Let those who are spiritually dead bury those who are dead. Don’t delay. Don’t hesitate. Get on with following Jesus, proclaiming the kingdom in your life and words. Have we tried to put off following Jesus? We’re happy to come to church, but hold back from making a commitment to Jesus? We’ll wait until it suits us, when we’re old & have nothing else to do. Or wait til we’re on on our deathbed it’ll be time enough then? Following Jesus is an urgent priority.
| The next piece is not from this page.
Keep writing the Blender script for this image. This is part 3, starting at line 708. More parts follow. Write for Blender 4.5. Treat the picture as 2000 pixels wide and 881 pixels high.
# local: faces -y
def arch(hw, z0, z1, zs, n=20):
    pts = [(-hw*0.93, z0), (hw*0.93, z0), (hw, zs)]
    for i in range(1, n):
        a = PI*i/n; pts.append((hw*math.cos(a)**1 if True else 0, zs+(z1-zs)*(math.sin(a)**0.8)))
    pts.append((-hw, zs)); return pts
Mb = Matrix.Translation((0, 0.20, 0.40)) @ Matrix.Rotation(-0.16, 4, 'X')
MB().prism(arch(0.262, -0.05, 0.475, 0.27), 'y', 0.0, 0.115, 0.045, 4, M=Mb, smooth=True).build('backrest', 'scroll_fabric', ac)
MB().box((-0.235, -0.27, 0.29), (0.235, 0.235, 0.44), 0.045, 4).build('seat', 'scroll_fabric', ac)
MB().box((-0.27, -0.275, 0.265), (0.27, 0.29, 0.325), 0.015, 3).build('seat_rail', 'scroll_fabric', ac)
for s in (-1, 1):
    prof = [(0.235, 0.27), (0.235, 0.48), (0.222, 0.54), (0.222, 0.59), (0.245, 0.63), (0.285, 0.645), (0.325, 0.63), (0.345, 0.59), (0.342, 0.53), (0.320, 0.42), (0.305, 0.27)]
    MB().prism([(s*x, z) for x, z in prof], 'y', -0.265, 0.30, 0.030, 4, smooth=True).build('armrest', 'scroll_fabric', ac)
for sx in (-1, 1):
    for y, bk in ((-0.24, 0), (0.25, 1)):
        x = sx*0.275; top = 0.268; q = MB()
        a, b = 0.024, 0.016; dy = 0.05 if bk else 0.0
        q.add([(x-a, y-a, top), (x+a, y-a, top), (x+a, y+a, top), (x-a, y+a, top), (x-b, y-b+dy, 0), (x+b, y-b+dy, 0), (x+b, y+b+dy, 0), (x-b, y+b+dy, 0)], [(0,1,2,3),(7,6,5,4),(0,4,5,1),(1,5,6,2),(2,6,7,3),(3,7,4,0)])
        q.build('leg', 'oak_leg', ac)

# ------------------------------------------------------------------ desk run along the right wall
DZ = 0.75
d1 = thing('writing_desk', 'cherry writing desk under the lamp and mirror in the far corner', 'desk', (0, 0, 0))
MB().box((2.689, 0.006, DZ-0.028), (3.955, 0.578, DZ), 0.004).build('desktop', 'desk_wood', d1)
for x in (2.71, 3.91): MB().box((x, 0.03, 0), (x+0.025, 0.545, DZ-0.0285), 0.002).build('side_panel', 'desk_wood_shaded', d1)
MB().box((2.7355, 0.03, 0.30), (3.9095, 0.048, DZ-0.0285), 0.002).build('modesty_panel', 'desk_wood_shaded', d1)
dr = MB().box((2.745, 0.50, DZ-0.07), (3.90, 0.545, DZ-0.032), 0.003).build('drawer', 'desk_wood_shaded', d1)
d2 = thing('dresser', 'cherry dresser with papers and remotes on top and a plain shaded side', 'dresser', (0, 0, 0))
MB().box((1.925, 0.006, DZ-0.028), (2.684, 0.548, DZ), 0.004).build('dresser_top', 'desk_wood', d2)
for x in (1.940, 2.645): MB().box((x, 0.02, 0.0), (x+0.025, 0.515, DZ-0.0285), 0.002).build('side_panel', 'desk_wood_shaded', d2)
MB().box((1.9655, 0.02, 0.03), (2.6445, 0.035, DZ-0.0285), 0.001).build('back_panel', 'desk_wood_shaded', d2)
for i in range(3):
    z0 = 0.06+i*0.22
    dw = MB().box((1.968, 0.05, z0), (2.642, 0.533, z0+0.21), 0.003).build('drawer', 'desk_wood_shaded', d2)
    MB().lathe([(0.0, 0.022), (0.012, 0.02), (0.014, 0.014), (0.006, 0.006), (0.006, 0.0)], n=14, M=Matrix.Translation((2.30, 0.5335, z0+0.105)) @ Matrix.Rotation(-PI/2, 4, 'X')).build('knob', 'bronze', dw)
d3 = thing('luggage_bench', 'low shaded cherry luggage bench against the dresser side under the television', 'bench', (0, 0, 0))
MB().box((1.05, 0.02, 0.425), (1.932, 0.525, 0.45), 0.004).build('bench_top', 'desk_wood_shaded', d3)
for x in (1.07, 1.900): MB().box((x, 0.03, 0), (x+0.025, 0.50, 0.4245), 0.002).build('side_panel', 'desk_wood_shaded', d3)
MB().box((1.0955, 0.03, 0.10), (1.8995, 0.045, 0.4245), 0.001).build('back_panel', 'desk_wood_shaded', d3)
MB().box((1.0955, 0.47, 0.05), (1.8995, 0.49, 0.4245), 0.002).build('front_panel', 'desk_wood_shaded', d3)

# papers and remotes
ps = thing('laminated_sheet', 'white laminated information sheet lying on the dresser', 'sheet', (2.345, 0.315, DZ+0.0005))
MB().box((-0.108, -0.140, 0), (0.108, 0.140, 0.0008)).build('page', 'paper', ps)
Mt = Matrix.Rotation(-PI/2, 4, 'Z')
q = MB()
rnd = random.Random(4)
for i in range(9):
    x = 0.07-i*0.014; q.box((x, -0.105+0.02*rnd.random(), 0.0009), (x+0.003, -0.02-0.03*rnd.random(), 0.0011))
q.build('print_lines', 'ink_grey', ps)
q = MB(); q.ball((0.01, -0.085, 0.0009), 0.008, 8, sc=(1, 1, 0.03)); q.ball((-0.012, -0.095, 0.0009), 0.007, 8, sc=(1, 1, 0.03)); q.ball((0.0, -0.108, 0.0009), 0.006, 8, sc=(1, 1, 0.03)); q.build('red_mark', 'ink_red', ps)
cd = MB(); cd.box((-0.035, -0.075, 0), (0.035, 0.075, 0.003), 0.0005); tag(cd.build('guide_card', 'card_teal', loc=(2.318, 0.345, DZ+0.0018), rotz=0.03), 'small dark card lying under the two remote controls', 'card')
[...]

Finally, following Jesus takes determination to press on. The third man volunteers to go, but wants to say farewell at home first. After all, he doesn’t know when (or if) he’ll be back. It’s a reasonable request. But Jesus uses a ploughing picture. ‘No one who puts a hand to the plough and looks back is fit for the kingdom of God.’ If you’re driving a car forward, then you don’t sit looking out the back window, at where you’ve come from. If you’re ploughing, you look straight ahead, keeping your eye on a fixed point to go straight towards it. If you look over your shoulder, if you look back to see how you’ve been doing, you’ll make it crooked.

Are we in danger of looking back to the good old days, rather than pressing forward to what Jesus is calling us to now, this year, and in the future? Are we looking back to what we’ve left behind, the old way of life, the old sins that still seem attractive? Following Jesus is about pressing on, not looking back.

Perhaps you’re just getting back into the swing of things after Christmas (when you don’t know what day it is and there’s nothing but repeats on the TV). You’re wanting a ‘new you’ in the new year. You’re setting targets, resolving resolutions and establishing priorities. Jesus is calling you to follow. Following Jesus is not always easy or comfortable; it’s an urgent call; and it takes determination to press on. He doesn’t shout commands from the sideline. He isn’t pushing you from behind. He calls you to follow - to go where he is; where he has already gone. To, and through the cross, to his glory. Will you follow him today?

This sermon was preached in Aghavea Parish Church on Sunday 4th January 2015.